Entre altos e baixos, o skate brasileiro participou pela primeira vez de um campeonato mundial na década de 80, em 1986, no Canadá, ficando na quinta colocação por equipes. Mesmo com a ascensão nacional e internacional, a modalidade sofreu represálias de Jânio Quadro em 1988, quando o então prefeito de São Paulo decide proibir que praticassem o esporte no Parque Ibirapuera, determinação que seria ampliada para todo o território paulistano após protestos sem sucesso de skatistas.
Em 1989, no Mundial da Alemanha, Lincoln Ueda conquista o quarto lugar na categoria profissional, o primeiro grande feito individual de um skatista brasileiro em solo estrangeiro. Mesmo ainda sendo desvalorizado e sofrendo boicote de parlamentares, por exemplo durante o Governo Collor (1990-1992), a modalidade cresceu em número de praticantes e, em 1997, Bob Burnquist, com apenas 21 anos, foi eleito o melhor skatista do mundo.

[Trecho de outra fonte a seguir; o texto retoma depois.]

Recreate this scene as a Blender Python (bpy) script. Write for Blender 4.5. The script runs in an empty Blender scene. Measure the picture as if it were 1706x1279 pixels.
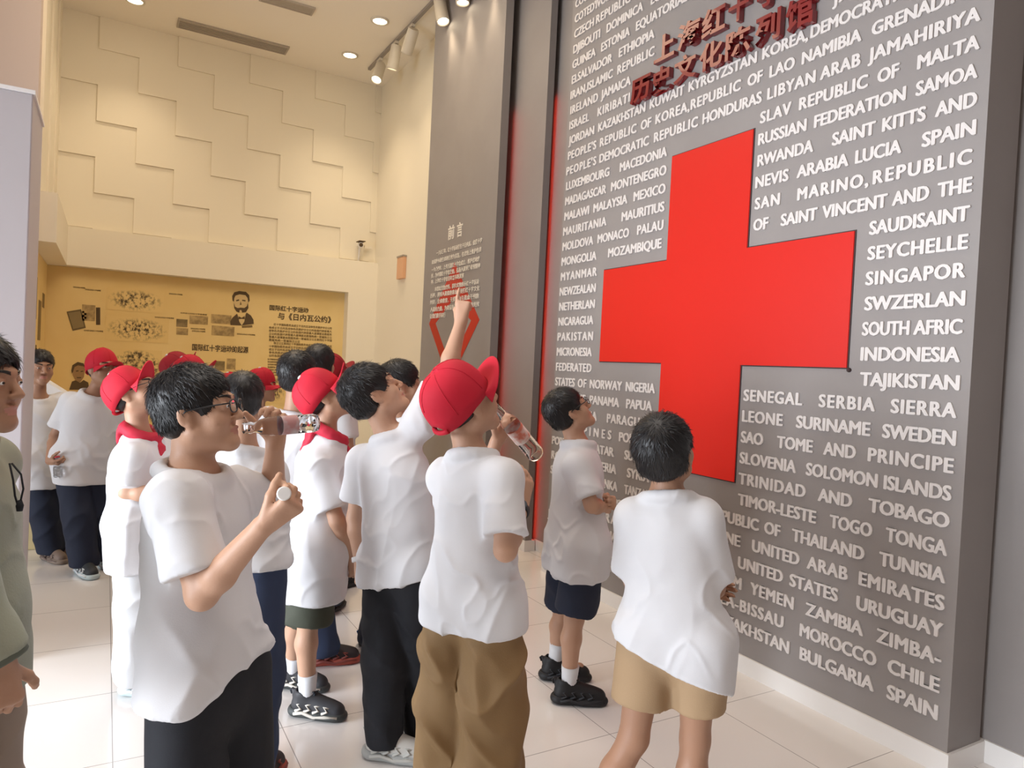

No futuro, o carioca viria a se tornar o maior nome brasileiro no esporte, sendo o maior medalhista do X Games, com 30 medalhas.
A era pós-surgimento de Bob é de muita relevância para o crescimento midiático do skate no Brasil. Em 2000, é fundada a Confederação Brasileira de Skate (CBSk), ficando o pé da modalidade no crescimento progressivo de praticantes e pistas ao redor do país. Com o passar do século XXI, campeonatos e profissionais brasileiros foram surgindo, até que, em 2016, o skate se tornou um esporte olímpico, com muitos expoentes tupiniquins.
Nas Olímpiadas de 2021, em Tóquio, no Japão, dois brasileiros “medalharam”, sendo Kelvin Hoefler, prata na categoria Street masculina, e Rayssa Leal, com apenas 13 anos, também segundo lugar no Street feminino. Após Paris-2024, o Brasil ficou na segunda colocação com o maior número de medalhas olímpicas na modalidade, com cinco (três pratas e dois bronzes), atrás apenas do Japão, que tem nove (cinco ouros, três pratas e um bronze).
Hoje, segundo pesquisa da CBSk, há 8,5 milhões de praticantes de skate no Brasil, com um “boom” considerável após o aumento da mídia com as conquistas nas Olimpíadas.